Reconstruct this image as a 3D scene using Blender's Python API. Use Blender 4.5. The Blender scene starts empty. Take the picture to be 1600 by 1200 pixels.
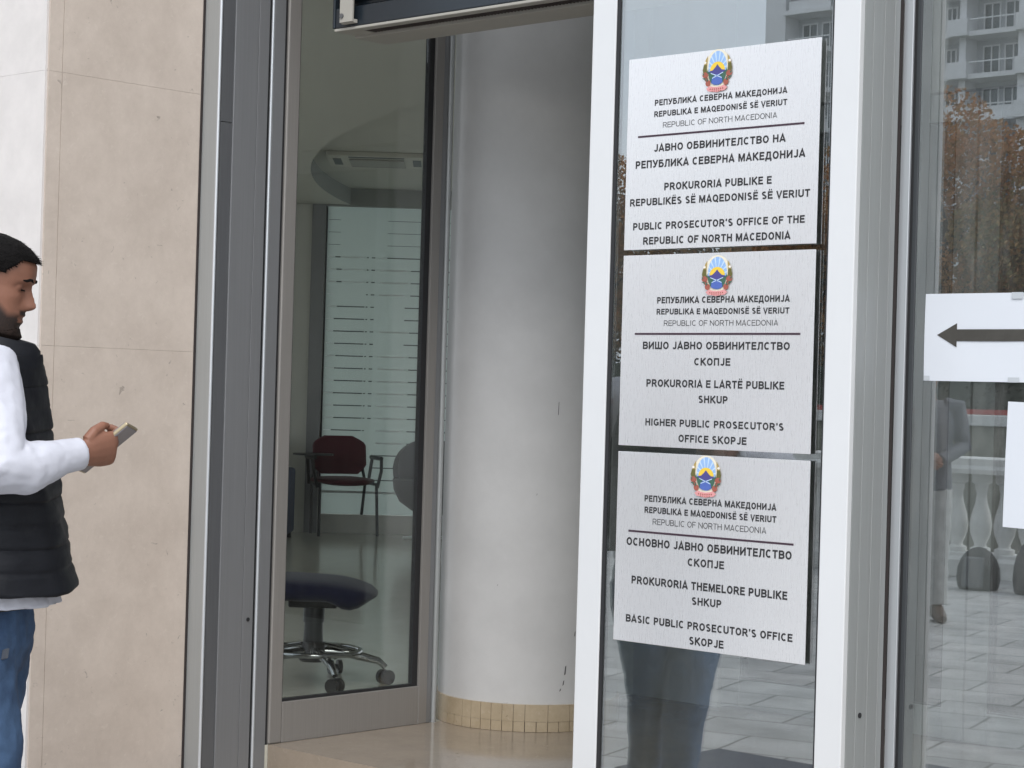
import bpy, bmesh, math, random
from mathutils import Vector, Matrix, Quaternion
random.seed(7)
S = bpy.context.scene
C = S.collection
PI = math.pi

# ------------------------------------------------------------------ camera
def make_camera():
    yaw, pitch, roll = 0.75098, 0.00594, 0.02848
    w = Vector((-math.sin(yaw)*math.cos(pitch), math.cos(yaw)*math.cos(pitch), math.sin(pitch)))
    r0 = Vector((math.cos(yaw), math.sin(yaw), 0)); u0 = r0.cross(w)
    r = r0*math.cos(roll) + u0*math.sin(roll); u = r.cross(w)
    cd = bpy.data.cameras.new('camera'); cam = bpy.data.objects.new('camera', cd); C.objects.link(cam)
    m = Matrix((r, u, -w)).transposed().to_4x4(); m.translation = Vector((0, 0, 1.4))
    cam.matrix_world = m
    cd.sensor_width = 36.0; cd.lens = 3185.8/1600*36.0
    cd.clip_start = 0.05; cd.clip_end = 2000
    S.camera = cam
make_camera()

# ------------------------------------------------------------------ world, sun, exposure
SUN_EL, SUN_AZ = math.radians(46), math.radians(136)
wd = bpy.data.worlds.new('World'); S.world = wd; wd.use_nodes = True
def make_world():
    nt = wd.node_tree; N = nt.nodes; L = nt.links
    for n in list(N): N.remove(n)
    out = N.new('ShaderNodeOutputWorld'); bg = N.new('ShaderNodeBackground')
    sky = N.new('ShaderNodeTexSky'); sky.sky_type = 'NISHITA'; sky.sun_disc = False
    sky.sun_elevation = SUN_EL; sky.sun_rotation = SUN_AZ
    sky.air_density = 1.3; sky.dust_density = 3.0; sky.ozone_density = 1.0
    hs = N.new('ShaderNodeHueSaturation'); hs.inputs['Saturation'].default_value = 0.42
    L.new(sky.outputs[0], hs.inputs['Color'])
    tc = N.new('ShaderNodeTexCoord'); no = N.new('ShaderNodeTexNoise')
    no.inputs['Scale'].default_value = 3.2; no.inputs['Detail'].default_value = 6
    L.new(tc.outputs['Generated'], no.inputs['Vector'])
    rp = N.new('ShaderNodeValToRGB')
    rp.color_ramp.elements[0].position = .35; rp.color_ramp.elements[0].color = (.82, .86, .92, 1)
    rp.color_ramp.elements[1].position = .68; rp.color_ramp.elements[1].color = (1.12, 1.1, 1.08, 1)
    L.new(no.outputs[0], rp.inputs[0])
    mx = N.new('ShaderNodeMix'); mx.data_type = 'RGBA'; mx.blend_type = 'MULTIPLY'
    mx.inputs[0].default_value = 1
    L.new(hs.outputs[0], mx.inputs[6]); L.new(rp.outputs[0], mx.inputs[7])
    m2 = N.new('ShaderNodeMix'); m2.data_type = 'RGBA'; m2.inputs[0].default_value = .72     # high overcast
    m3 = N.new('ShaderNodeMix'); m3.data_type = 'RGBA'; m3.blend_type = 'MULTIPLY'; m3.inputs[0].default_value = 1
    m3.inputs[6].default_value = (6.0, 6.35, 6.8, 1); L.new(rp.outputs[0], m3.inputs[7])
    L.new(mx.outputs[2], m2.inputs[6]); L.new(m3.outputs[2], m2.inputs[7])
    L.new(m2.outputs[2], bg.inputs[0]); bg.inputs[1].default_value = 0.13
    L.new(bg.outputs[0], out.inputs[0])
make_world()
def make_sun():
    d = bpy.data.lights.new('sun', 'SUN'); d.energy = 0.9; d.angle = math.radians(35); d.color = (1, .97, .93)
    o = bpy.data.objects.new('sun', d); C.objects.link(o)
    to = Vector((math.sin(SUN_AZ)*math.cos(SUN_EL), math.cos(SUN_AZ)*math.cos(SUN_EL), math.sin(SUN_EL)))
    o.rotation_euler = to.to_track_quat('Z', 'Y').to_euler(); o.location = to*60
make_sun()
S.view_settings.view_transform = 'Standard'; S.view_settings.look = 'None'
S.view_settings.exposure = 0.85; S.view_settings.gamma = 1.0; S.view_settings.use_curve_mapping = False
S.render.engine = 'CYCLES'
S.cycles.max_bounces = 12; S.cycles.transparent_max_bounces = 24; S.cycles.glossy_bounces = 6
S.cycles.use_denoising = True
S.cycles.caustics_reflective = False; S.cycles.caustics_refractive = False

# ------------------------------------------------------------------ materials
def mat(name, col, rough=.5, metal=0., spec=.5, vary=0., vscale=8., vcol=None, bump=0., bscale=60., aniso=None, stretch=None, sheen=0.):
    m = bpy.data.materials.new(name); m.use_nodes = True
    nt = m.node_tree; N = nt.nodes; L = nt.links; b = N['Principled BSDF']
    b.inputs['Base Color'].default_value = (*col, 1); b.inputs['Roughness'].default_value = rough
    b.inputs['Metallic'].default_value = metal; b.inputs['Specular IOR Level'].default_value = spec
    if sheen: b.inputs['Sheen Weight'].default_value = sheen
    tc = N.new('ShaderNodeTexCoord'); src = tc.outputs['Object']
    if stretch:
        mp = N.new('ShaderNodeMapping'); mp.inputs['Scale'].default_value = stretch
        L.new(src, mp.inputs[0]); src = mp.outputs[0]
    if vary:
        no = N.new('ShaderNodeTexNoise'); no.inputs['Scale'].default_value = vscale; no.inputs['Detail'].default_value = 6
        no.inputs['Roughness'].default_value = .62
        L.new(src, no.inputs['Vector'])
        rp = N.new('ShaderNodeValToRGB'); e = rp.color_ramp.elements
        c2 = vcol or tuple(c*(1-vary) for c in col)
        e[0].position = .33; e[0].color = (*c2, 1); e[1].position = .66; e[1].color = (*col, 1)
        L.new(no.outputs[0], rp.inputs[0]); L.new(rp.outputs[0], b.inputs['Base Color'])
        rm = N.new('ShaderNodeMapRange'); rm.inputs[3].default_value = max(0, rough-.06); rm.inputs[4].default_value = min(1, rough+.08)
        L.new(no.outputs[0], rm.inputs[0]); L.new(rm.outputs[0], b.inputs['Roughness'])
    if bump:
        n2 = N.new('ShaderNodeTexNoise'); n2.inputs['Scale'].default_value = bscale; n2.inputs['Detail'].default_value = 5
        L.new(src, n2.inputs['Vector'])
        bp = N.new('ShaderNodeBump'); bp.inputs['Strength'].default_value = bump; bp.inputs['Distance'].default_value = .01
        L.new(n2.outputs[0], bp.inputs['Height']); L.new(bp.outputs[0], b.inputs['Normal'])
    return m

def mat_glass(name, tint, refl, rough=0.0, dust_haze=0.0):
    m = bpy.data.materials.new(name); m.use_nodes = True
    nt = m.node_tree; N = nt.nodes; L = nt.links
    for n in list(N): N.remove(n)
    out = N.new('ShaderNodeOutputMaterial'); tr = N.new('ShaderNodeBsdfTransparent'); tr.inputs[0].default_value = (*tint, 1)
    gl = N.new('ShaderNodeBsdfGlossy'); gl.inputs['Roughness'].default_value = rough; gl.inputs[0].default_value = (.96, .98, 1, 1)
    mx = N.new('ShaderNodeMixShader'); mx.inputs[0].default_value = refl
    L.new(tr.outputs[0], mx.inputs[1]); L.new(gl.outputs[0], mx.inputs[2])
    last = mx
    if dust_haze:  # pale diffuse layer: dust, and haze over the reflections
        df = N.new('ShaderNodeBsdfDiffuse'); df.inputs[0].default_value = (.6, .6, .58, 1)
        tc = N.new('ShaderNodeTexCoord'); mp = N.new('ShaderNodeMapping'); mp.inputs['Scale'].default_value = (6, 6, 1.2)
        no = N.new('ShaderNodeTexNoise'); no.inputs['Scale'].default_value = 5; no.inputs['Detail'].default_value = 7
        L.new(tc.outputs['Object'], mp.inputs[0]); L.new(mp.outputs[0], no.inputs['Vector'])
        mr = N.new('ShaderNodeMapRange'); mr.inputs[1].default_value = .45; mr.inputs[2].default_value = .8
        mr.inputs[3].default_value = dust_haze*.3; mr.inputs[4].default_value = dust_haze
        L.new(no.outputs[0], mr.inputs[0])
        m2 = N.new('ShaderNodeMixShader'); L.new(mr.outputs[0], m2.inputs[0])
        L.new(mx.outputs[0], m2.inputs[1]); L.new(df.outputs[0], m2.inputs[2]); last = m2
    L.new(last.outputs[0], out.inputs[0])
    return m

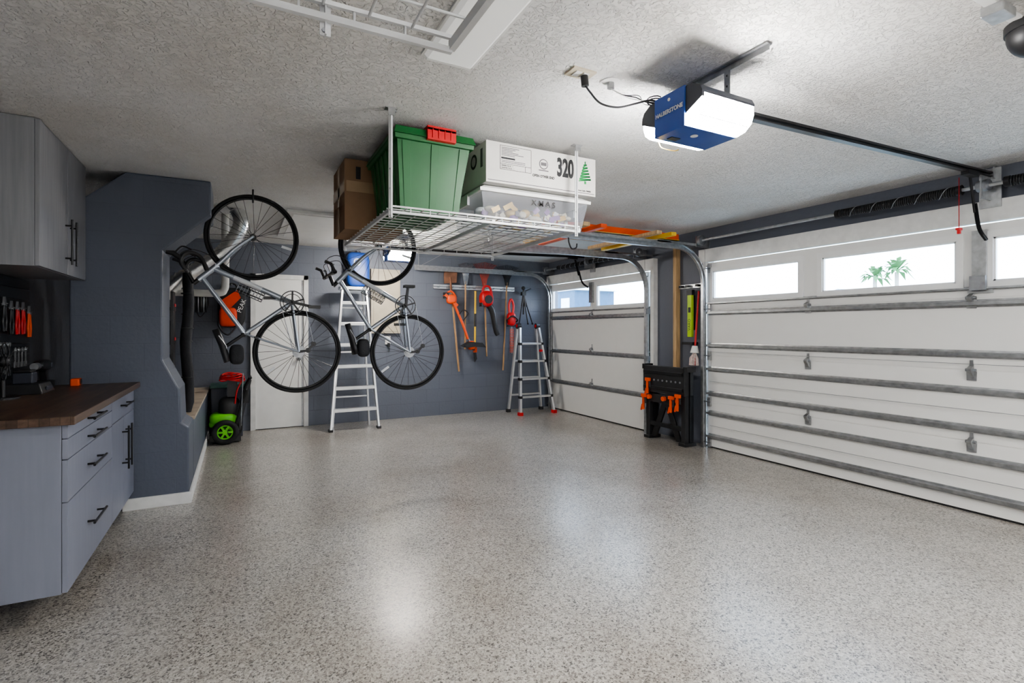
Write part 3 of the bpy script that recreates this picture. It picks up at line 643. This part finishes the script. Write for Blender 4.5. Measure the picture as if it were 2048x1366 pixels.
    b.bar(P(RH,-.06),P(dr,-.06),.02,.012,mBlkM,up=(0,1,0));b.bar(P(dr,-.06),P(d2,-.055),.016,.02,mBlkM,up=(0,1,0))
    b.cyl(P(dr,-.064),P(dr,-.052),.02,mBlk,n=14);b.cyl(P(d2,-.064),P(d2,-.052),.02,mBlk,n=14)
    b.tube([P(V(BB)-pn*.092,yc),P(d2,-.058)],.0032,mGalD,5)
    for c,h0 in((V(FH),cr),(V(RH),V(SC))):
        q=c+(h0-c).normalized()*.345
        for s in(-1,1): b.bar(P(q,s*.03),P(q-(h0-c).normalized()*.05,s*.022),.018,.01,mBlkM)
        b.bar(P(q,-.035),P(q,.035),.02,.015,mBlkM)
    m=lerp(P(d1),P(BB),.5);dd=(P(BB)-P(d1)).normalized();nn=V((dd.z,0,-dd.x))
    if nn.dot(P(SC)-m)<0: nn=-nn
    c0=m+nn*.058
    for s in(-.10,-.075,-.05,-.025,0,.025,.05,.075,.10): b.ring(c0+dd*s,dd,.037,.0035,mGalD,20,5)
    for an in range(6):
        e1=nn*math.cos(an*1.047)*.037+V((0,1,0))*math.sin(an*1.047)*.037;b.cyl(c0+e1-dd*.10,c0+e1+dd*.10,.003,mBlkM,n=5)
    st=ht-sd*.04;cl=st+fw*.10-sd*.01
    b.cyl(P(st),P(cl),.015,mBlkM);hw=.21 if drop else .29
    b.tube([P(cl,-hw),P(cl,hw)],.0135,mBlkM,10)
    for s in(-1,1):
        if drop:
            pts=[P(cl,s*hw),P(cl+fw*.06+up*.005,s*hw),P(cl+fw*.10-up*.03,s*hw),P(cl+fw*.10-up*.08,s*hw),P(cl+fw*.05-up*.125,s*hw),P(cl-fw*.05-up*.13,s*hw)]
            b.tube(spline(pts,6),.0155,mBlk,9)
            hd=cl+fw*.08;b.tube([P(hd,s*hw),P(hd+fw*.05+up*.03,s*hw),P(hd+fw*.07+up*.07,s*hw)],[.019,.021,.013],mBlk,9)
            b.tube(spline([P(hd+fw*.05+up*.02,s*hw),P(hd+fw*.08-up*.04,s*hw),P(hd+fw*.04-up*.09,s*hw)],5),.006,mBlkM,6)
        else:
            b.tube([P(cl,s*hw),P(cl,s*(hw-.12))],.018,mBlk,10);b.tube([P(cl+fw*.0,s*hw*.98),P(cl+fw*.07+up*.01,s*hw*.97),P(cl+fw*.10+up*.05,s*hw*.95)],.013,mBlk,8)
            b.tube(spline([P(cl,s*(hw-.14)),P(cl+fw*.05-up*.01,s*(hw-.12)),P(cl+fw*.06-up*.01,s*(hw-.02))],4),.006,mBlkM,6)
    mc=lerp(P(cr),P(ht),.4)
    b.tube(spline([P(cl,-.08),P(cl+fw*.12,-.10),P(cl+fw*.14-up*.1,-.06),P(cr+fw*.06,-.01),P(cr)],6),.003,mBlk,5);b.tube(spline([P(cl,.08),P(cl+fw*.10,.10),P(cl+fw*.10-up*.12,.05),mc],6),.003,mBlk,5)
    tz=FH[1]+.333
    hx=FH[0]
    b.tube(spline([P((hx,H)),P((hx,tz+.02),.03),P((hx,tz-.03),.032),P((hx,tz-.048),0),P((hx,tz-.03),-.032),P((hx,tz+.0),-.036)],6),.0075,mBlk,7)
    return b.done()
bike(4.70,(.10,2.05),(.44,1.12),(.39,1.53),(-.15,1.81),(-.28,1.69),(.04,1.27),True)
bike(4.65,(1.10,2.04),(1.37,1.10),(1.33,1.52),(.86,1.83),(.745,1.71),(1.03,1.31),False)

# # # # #

• [THE TASK]:
Only the count is wanted: report how many lines of the material above hold the word "picture".

• [FINISHED EXERCISE]:
2